My comics are hyper-sigils too
You may have already read the wretched thing (and if you haven't, get ta steppin'), but the sweet feature I'm proudest of on this dee-luxe go-round is the video journal. Much like last year, I recorded a little diary entry at the completion of each page, but this year I've stepped it up to video, rather than audio only. Now you get to watch me waste away as well as listen. Fun for you and the kids!
Also, there's a wee bit of Jer-in-action video magic buried in the subsequent pages of the 24 Hour Experience link, courtesy of Joe and Rebecca Taylor. Give it a click or two.
Not sure if you managed to watch the Grant video I posted a few weeks back, but, if you have, you probably thought a little about magic. And spells. And sigils.
Grant swears up and down that his comic (the still-sublime-after-all-these-years Invisibles) acted as a sort of sigil, or even "hyper-sigil", casting a spell over his own life and world. The events he wrote about literally magicked themselves into reality and he began to experience duplicate scenarios as the characters he'd written, particularly the ones he identified with the most.
Maybe bullshit, probably bullshit, but you can't help but wonder.
And the past few days, I've been disturbed by the fact that I keep running into the same friggin' person over and over again, a person with a seemingly liquid identity, just like Charley experienced in Cubicles.
She's a short, middle-aged latina woman with sharp, distinct features and she was the cashier that helped me yesterday at Office Depot. 10 minutes later, she was the cashier that helped me at Target. And today, she stood in front of me in line at the bank, wearing her work uniform: Subway.
If it's not the same woman, they're triplets. This is no joke.
Or. And hang with me. My comic made this happen.
Go ahead. Laugh. I'm a lunatic and a narcissist.
Comics as magic objects, as spell-casting iconography. Tt!
And then I remembered Calvin Carson and the Ghost of John Lennon.
Backstory:
I can't remember a time when I didn't regularly draw little comics for myself, for my own amusement. In high school, I created a character (an anthropomorphized lion) in the hopes that he might become our school's mascot. I drew a few pages of comics about him, had some t-shirts printed, called him "Calvin" and that was that. Nobody remembers but me.

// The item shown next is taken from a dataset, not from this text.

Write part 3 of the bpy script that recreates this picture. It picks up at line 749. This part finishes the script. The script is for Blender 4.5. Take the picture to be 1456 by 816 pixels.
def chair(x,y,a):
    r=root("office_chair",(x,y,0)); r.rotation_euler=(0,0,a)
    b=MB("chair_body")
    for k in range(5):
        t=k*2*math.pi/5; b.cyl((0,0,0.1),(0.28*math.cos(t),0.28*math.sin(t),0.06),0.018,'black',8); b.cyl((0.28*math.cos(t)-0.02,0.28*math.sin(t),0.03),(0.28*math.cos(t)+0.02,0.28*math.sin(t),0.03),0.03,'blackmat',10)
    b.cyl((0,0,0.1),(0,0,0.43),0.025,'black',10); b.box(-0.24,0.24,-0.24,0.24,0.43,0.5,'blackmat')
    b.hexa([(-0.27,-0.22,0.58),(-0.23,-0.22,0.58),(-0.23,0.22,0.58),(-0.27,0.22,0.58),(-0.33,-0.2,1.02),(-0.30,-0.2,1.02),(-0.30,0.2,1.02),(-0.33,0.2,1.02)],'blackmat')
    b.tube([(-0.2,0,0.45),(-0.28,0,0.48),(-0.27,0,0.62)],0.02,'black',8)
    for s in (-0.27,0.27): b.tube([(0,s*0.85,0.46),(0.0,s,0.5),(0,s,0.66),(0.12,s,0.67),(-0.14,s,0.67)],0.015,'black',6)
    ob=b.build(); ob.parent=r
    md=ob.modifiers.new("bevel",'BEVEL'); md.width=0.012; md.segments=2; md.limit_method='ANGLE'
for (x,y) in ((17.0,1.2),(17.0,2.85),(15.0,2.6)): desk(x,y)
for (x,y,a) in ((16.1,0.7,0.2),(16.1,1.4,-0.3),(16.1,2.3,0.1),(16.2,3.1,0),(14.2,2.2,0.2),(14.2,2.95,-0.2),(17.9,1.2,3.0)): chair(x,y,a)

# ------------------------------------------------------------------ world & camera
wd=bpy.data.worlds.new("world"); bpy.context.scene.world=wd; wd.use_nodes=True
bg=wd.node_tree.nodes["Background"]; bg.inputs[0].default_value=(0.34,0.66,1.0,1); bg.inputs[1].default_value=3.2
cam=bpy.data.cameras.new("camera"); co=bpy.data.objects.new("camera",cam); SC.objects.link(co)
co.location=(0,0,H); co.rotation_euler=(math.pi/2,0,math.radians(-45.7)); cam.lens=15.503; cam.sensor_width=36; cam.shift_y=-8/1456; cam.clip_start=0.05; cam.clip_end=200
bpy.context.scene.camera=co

When I was 17, I made a new incarnation of Calvin: now he was a skinny white kid with blondish hair, a high school student. He dressed like me and acted like me and was only a little bit better looking than me. I began a comic about Calvin Carson's Adventures in the Pod Dimension, or something like that. Poorly-conceived sci-fi. Again, yawn.
College: I wrote him into a play for our theater group, Remnant, and even played the part of Calvin when we toured our show. Calvin as a post-college, failed artist (my worst fears realized).
Later, I wrote my first screenplay. The main character? Take a guess.
I was Calvin. I fixated on this character and identified with him. I wanted to will him into existence.
And in 1995, I met Carey Moyer.
I really wanted to ask her out, but I was not a ladies' man and I just didn't have the stones. Friends gave me encouragement, but I was jelly. Frustrated, I drew a comic starring, surprise, Calvin.
I called it Calvin Carson and the Ghost of John Lennon.
The plot, in a nutshell: Calvin obsesses over Christine, his object of desire. After failed attempts to ask her to the Homecoming dance, he goes home, draws a circle on the ground, lights candles and begins to chant a magic incantation made up of John Lennon lyrics. A ghostly Lennon appears, assists Calvin, and the three bop off to the dance.
That's where the comic stops, 8.5 pages in. I never did finish it.
But the day I worked up the nerve to finally ask out Carey, I concentrated on that comic. I studied it. I dressed in my Calvin clothes, trudged over to her dorm, and did it.
That was 11 years and two wedding rings ago.
So here's where the story gets embarrassing, because I don't know what to think. But I have to ask and, while I'm asking, I might as well punctuate my embarrassment by publishing it on the internet:
What if Calvin Carson was my sigil?
Am I casting spells without knowing it? Does it work that way? Can it?
Am I losing my mind?
Lunatic and narcissist. Let's go with that.
Labels: comics
1 Comments:
Jeremy, in my experiences with Sigils, i would have to answer your question with yes. It was a sigil, and it can happen without conscious effort, in fact the process is more potent when NOT affected by the conscious mind, but more by the sub-conscious. You are not crazy. But you should perhaps, now that you ARE aware of the potential that this character has as a sigil working, be a little careful or carefree..whichever suits your personal wishes at this time.
oh, and maybe create a volume of work that includes all of the mentioned appearances in one collection.